Former CIA official: Iranian scientist was irreplaceable

Former National Intelligence Manager for Iran says memory of Iranian nuclear program carried by scientist who was killed made him unique.

Arutz Sheva Staff ,

Scene of assassination
Scene of assassination
Reuters

Norman Roule, formerly National Intelligence Manager for Iran at the Office of the Director of National Intelligence in the US, spoke with Efi Triger on Galei Tzahal about the killing of senior Iranian scientist Muhsin Fahrizadeh, considered the father of Iran’s nuclear program.

Roule would not comment on whether Israel and US were behind the killing.

He emphasized, however, that Fahrizadeh was “definitely an irreplaceable individual” for Iran.

Roule noted that although Fahrizadeh played no role in Iran’s civilian program, “the memory he carried of Iran’s weaponization program would make him unique in Iran itself. He also maintained close relations with Iran's Supreme Leader, NSC leadership and its ministry of defense. He understood the bureaucratic intricacies of a weaponization program.”
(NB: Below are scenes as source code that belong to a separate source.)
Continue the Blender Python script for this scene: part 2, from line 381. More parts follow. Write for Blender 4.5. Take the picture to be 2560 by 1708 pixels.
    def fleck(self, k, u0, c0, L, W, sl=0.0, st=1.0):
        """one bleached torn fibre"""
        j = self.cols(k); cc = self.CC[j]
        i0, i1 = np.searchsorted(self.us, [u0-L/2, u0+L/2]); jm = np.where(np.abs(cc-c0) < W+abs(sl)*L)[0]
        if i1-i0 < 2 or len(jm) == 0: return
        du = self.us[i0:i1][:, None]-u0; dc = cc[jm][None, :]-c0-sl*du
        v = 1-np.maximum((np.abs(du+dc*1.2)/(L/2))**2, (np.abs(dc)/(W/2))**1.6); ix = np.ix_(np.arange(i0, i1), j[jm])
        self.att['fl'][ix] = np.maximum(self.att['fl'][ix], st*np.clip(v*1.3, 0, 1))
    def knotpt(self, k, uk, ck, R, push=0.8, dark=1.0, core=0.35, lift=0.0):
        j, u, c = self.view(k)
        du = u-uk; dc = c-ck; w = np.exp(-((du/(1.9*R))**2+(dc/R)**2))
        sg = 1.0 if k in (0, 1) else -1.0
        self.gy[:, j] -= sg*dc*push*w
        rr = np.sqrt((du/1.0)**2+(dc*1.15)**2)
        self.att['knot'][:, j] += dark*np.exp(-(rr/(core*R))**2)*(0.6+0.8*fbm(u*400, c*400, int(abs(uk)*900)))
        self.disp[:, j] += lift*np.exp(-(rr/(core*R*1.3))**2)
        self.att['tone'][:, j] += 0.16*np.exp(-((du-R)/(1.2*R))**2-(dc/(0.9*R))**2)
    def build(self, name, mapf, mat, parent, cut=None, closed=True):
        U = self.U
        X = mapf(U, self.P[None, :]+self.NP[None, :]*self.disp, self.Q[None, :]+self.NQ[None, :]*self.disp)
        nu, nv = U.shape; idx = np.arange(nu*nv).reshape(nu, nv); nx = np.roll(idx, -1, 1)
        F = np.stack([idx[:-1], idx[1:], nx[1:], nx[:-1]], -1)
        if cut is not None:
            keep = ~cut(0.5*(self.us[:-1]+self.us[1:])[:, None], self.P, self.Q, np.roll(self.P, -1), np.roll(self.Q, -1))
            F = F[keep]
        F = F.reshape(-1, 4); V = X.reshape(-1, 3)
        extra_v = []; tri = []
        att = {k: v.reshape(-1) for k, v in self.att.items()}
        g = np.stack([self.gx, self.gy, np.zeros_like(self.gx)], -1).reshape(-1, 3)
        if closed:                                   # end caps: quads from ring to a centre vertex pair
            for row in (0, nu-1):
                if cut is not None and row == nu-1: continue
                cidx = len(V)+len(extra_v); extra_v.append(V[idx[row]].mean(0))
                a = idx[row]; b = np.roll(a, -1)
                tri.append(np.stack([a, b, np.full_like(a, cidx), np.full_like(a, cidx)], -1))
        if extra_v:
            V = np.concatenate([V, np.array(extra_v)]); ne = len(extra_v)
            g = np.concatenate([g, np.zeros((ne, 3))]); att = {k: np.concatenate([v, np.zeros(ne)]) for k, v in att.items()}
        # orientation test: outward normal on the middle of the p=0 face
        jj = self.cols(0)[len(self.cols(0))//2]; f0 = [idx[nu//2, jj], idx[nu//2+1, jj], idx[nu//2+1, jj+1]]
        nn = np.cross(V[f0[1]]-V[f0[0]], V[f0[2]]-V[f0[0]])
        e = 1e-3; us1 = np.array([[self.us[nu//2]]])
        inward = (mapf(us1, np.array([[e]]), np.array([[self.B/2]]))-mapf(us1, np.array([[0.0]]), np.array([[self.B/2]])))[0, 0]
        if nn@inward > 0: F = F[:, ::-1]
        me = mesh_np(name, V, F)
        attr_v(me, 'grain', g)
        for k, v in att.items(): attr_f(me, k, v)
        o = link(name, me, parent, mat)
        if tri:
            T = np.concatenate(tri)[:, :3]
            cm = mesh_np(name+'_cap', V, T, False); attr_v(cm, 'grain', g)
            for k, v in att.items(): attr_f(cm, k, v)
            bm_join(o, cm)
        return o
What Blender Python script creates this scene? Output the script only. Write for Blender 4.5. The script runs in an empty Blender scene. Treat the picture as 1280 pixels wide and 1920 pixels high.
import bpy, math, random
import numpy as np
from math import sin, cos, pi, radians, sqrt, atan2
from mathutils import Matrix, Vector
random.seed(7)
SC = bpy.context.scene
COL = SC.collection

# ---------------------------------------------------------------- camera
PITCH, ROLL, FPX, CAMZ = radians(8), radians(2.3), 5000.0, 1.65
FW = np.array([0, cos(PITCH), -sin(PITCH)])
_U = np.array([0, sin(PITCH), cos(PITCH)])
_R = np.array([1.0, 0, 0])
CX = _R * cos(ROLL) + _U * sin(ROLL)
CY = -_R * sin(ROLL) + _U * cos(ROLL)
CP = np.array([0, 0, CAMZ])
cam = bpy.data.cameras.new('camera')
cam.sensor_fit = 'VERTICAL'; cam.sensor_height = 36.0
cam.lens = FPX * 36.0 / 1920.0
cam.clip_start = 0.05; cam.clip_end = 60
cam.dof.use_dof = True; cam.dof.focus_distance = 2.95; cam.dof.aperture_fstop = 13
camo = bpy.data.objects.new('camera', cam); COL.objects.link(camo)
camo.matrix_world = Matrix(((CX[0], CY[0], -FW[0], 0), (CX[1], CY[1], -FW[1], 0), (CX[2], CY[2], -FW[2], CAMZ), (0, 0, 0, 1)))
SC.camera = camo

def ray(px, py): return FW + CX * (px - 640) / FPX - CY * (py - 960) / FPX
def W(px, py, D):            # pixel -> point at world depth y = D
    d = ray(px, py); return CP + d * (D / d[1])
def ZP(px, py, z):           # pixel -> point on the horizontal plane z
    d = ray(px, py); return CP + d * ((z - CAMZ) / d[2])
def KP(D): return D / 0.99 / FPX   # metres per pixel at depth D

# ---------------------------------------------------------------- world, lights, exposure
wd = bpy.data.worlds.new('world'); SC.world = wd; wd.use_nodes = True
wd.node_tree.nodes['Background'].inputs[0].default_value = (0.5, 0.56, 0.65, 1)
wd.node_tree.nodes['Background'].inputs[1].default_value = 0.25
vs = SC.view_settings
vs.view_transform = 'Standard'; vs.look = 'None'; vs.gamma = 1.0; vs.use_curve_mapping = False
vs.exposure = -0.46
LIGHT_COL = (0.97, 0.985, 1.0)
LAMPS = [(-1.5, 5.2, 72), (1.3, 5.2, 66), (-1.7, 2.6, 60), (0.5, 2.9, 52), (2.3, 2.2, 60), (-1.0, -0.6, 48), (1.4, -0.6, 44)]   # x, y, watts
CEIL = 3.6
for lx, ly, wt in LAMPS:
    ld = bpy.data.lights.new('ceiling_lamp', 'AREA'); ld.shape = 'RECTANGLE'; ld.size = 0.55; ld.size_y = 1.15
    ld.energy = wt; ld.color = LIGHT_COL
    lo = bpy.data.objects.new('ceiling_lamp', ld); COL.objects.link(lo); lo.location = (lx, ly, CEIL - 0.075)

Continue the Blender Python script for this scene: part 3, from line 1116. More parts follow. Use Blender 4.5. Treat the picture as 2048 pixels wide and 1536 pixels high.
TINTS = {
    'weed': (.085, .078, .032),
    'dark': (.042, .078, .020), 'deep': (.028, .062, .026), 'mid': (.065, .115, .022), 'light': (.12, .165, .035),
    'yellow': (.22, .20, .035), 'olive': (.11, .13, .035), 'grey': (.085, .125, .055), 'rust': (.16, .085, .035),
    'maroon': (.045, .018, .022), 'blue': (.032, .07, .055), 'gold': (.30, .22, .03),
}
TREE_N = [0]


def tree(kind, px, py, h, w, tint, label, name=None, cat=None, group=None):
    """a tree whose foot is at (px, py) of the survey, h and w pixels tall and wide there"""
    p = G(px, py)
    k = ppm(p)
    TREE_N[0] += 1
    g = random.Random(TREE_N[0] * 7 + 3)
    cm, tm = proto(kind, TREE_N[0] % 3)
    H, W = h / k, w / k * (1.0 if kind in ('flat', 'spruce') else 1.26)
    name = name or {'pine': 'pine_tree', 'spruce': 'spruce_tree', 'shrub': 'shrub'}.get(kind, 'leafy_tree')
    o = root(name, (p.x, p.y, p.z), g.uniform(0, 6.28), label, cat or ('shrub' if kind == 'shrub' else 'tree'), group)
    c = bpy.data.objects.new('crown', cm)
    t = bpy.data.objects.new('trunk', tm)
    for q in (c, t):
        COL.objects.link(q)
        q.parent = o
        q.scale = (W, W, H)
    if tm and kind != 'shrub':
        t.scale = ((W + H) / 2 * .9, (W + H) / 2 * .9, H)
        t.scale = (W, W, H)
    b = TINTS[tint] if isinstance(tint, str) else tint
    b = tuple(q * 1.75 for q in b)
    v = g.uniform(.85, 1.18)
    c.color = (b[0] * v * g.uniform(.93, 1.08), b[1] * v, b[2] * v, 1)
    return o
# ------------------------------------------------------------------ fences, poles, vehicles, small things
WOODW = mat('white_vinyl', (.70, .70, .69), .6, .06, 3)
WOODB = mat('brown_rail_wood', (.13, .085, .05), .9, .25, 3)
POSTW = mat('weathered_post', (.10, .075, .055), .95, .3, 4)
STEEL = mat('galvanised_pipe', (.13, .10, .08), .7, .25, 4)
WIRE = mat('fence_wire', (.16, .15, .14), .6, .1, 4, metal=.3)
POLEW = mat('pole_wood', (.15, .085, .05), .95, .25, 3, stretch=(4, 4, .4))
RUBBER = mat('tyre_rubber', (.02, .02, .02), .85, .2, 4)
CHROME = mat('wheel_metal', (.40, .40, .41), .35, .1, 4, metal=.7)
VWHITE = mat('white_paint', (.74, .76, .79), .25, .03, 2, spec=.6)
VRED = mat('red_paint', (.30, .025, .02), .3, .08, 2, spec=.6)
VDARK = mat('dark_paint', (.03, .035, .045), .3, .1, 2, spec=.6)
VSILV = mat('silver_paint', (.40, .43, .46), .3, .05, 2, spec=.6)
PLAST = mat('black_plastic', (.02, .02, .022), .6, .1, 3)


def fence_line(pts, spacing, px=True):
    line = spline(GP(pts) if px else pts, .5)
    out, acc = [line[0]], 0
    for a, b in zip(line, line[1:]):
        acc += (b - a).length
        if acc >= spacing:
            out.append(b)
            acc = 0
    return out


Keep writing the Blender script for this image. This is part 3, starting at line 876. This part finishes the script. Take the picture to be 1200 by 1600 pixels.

Furthermore, “Much of the information on that program was taken by Israel when it uncovered a cache of secret documentation. So there may even be some things that only he would [have remembered] from the time of [Iran’s] covert weaponization program.”

Citing the recent killings of Quds Force commander Qasem Soleimani and the number-2 official in Al-Qaeda, as well as Israel’s acquisition of secret nuclear documents and the recent series of unattributed explosions within Iran, Roule asserted that “Iran has a significant problem in its ability to hide its most dangerous officials, as well as a number of other individuals.”

“Iran understands that there is little in the country that is secret or dangerous that cannot be addressed by foreign actors,” he added.